◆ Input data:
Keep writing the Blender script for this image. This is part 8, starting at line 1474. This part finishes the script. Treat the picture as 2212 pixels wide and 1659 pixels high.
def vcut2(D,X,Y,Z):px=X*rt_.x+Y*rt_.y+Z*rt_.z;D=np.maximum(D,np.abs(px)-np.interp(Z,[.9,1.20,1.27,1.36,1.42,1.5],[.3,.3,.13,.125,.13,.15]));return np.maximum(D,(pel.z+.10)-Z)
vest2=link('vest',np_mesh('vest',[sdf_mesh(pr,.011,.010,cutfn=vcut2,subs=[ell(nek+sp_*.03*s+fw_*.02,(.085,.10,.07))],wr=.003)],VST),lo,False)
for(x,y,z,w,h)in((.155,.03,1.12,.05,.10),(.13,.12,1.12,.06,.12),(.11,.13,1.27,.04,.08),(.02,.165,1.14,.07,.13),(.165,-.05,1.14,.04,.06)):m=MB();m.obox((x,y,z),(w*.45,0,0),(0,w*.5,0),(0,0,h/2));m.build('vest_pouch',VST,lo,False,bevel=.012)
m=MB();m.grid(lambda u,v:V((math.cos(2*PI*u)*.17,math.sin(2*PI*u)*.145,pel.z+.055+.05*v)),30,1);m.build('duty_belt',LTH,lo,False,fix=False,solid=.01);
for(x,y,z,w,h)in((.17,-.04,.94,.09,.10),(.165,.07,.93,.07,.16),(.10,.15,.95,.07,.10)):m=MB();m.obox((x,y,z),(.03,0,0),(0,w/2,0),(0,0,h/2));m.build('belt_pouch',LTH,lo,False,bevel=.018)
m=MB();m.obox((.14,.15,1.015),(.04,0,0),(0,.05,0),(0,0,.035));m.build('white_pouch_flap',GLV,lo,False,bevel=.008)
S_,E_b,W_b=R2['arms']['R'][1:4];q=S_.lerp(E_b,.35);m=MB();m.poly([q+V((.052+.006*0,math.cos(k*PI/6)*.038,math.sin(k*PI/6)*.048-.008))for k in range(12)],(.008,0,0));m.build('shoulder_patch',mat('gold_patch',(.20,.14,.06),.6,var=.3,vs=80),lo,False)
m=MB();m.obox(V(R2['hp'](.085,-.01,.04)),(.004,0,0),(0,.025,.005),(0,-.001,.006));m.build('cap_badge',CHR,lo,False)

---

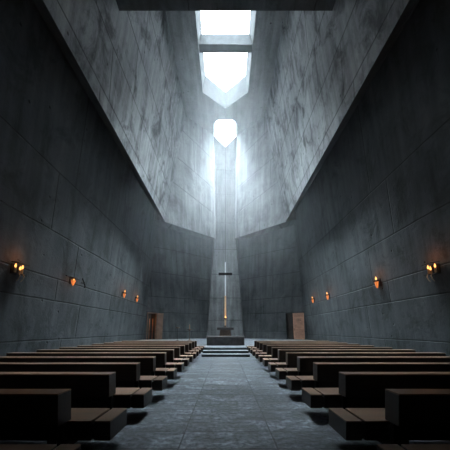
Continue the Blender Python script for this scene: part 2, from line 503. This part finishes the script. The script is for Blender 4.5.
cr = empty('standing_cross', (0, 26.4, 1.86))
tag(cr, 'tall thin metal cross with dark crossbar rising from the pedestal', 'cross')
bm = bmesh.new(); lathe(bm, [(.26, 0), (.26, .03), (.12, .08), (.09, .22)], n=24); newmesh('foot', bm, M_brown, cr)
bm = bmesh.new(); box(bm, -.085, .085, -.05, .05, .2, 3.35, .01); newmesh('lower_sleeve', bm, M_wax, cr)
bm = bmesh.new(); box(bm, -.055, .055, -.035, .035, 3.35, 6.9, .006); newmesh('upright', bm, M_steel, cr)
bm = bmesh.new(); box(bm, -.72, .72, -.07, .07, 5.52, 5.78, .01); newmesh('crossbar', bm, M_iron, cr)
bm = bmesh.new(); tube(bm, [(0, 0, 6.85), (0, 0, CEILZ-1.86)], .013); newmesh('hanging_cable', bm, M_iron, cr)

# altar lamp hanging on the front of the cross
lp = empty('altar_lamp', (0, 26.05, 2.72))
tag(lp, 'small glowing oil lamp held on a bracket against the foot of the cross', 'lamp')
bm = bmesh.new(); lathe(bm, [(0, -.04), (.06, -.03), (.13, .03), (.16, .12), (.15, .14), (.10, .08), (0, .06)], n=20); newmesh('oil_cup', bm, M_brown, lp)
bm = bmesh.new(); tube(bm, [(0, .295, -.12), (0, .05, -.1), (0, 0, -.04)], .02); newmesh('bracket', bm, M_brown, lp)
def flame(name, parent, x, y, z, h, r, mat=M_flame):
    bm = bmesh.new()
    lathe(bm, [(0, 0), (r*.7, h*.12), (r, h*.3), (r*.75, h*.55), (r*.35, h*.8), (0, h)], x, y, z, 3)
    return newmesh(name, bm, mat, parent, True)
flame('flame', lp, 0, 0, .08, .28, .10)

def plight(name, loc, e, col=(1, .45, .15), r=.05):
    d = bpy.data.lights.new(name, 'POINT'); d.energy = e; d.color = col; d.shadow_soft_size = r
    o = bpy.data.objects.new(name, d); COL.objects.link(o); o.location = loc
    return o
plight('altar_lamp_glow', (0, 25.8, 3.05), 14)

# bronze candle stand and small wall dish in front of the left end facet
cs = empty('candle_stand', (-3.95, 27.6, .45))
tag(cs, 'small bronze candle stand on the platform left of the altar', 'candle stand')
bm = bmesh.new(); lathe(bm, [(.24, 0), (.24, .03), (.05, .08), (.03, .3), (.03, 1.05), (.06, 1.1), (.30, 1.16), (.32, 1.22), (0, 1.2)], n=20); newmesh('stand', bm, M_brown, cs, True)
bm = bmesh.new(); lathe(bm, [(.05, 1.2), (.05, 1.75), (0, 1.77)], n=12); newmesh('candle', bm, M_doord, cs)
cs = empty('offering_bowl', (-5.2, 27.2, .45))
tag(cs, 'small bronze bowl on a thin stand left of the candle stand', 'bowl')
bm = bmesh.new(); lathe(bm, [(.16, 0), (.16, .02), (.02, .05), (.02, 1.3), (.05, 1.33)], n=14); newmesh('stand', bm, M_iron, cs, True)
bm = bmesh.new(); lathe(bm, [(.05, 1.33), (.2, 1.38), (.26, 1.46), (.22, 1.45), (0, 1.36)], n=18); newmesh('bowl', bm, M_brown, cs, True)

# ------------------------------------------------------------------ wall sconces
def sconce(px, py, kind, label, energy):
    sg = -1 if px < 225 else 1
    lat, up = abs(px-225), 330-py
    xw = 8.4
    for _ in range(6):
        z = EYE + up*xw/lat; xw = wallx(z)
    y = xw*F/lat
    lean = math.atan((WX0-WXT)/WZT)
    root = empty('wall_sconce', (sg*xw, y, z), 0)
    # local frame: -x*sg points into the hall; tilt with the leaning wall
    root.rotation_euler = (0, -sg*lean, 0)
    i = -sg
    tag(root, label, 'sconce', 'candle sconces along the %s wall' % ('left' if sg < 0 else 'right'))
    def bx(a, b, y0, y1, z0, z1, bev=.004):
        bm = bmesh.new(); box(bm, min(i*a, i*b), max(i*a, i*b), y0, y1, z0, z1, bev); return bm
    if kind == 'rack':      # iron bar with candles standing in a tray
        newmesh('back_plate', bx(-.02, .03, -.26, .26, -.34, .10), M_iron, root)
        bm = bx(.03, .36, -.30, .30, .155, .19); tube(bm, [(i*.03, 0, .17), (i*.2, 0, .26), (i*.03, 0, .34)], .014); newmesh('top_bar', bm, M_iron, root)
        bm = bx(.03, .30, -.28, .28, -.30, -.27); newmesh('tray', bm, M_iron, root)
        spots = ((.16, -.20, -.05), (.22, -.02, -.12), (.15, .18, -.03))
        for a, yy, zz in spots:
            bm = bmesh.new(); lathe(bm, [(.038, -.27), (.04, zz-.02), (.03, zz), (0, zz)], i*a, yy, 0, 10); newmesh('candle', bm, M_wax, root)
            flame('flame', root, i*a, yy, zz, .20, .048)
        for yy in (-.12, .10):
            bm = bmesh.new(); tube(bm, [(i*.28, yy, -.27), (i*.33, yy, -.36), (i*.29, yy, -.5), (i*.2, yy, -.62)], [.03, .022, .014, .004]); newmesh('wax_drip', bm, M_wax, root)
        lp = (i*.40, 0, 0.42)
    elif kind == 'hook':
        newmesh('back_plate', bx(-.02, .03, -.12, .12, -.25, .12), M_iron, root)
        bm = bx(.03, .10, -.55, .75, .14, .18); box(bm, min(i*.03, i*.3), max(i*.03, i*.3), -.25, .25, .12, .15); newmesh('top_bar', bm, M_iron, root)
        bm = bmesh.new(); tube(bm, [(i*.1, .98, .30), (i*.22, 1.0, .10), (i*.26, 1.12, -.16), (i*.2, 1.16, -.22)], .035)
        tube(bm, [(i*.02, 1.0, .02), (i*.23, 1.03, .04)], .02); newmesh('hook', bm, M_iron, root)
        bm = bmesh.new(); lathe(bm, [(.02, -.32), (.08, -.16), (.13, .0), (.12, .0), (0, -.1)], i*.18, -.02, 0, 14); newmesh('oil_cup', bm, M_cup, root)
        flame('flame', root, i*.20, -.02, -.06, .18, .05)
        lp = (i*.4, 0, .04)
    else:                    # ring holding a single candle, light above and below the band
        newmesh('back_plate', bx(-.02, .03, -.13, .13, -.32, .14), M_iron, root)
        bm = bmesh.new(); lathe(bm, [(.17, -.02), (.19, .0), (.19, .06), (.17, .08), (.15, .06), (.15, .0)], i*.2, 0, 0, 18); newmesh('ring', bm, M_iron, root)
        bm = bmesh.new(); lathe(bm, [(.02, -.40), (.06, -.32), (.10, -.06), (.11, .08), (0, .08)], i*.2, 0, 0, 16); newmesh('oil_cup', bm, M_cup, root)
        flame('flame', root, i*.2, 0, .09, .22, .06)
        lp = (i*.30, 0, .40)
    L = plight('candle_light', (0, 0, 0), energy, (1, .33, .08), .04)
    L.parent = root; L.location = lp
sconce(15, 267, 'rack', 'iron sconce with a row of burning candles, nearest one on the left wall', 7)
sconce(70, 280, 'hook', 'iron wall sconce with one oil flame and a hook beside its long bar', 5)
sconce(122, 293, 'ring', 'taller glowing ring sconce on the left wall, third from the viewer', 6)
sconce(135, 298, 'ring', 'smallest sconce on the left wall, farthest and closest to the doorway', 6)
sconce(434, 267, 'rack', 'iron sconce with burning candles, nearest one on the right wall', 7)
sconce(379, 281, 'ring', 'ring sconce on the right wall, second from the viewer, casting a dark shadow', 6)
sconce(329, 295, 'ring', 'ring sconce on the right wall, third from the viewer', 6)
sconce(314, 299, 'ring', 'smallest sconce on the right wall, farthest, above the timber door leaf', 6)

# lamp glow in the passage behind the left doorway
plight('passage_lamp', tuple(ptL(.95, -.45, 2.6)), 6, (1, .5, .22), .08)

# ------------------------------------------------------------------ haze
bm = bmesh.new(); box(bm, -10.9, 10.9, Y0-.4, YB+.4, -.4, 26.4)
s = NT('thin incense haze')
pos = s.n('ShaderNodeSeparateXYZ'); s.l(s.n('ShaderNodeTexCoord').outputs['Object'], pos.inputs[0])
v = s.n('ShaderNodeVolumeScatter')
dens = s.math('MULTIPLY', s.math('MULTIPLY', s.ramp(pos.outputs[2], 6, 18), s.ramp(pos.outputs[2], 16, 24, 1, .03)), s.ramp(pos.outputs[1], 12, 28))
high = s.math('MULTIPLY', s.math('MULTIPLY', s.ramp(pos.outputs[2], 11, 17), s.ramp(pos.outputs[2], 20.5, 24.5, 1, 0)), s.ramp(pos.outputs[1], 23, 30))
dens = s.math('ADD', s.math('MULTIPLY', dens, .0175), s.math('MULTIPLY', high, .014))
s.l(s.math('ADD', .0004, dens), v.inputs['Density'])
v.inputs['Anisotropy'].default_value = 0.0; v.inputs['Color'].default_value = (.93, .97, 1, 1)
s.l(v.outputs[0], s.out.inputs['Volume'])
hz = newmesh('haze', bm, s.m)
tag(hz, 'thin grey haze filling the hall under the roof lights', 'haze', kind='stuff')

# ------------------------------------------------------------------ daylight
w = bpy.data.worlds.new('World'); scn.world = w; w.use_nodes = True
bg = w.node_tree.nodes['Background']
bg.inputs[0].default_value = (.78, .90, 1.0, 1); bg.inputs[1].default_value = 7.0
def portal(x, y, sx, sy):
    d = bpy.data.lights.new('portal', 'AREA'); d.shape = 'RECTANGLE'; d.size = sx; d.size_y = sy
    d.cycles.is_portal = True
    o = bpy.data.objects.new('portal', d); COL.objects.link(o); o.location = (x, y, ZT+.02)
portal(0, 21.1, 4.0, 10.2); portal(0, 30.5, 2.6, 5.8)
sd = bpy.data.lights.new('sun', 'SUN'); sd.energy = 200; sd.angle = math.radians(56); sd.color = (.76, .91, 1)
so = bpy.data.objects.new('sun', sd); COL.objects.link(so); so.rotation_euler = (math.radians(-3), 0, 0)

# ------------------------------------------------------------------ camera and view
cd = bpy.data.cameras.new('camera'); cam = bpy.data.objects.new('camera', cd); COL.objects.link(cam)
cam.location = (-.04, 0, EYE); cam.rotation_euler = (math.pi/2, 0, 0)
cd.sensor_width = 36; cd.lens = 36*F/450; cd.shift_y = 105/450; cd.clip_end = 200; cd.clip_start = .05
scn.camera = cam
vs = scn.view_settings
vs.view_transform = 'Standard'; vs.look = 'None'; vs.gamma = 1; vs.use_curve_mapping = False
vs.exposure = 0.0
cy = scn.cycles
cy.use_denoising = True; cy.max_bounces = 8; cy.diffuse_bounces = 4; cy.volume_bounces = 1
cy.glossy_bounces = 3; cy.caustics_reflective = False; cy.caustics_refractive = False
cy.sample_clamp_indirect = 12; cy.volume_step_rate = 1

* * *

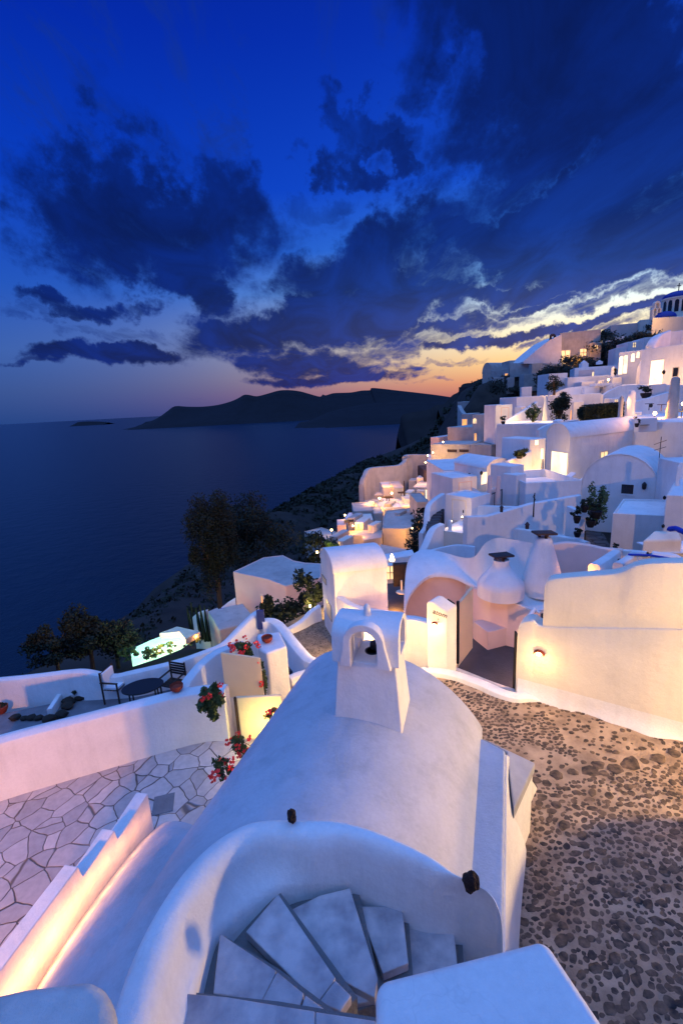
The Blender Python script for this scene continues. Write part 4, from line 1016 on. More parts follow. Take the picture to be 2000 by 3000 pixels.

◆ Exercise task:
Repeat exactly the lines running from the one with "Continue the Blender" through the one with "newmesh('hanging_cable', bm, M_iron, cr)", both included.

◆ Exercise response:
Continue the Blender Python script for this scene: part 2, from line 503. This part finishes the script. The script is for Blender 4.5.
cr = empty('standing_cross', (0, 26.4, 1.86))
tag(cr, 'tall thin metal cross with dark crossbar rising from the pedestal', 'cross')
bm = bmesh.new(); lathe(bm, [(.26, 0), (.26, .03), (.12, .08), (.09, .22)], n=24); newmesh('foot', bm, M_brown, cr)
bm = bmesh.new(); box(bm, -.085, .085, -.05, .05, .2, 3.35, .01); newmesh('lower_sleeve', bm, M_wax, cr)
bm = bmesh.new(); box(bm, -.055, .055, -.035, .035, 3.35, 6.9, .006); newmesh('upright', bm, M_steel, cr)
bm = bmesh.new(); box(bm, -.72, .72, -.07, .07, 5.52, 5.78, .01); newmesh('crossbar', bm, M_iron, cr)
bm = bmesh.new(); tube(bm, [(0, 0, 6.85), (0, 0, CEILZ-1.86)], .013); newmesh('hanging_cable', bm, M_iron, cr)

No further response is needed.